In this regard, “Private Life” feels almost like a French movie, though its kinship with other recent New York tales — Noah Baumbach’s “While We’re Young,” Ira Sachs’ “Love Is Strange,” some episodes of “Girls” and “High Maintenance” — is obvious enough. Jenkins revels in the specificity of the characters, in their tastes and habits and imperfections, without bloating any of them into representative or stereotypical figures. It would have been easy to overdo Richard’s grouchiness, Rachel’s volatility or Sadie’s blithe, oversharing sense of entitlement, or to turn Charlie and Cynthia into cartoons of blundering dadness and high-flying helicopter maternalism.

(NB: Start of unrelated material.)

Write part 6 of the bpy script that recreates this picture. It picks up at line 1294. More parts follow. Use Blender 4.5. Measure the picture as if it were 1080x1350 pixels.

But if everyone is a little bit ridiculous, nobody is set up to be mocked. The comedy, like the pathos, comes from recognition, and not in a narrowly sociological sense. These are just people, after all.

These are some amazing actors, in other words. You may think you have seen all of Giamatti’s variations on frustrated masculinity — or that this role lands too close to his bitter sweet spot — but Richard’s slumped posture, his nervous energy, his swerves from thin-skinned exasperation to stoical decency made me think I had either discovered a new planet or accidentally walked past a mirror. Hahn, one of popular culture’s not-so-secret weapons (from “Our Idiot Brother” to “Transparent” to “I Love Dick”), is a vivid performer and also an exquisitely subtle one. Rachel rattles off a lot of the script’s best jokes, but her eyes, especially when she’s looking at Sadie, tell an almost unspeakably complex story of affection, envy, reluctance and regret.

Carter, a less familiar presence, in some ways tackles the biggest challenge. Sadie is, at least potentially, a foil, a rival, the object of generational resentment and a symbol of hope (or despair) for the future. That’s a lot of baggage for a young person to handle, and Sadie does so partly by ignoring it altogether. She doesn’t regard herself as a supporting character in her aunt and uncle’s narrative. She’s the protagonist of her own movie, as Cynthia and Charlie are of theirs. An equally interesting movie — about empty nesting rather than incubation — could have focused on their marriage.

Not that I would want anything different about “Private Life,” even as I often found myself wishing that everyone in it would take it easier on themselves and one another. Though if they did, it wouldn’t really be life, and it wouldn’t be art either. The joy of this film is how completely it’s both.

— Production notes:

“Private Life” is rated R. Trying to make a baby and other grown-up stuff. Running time: 2 hours 3 minutes.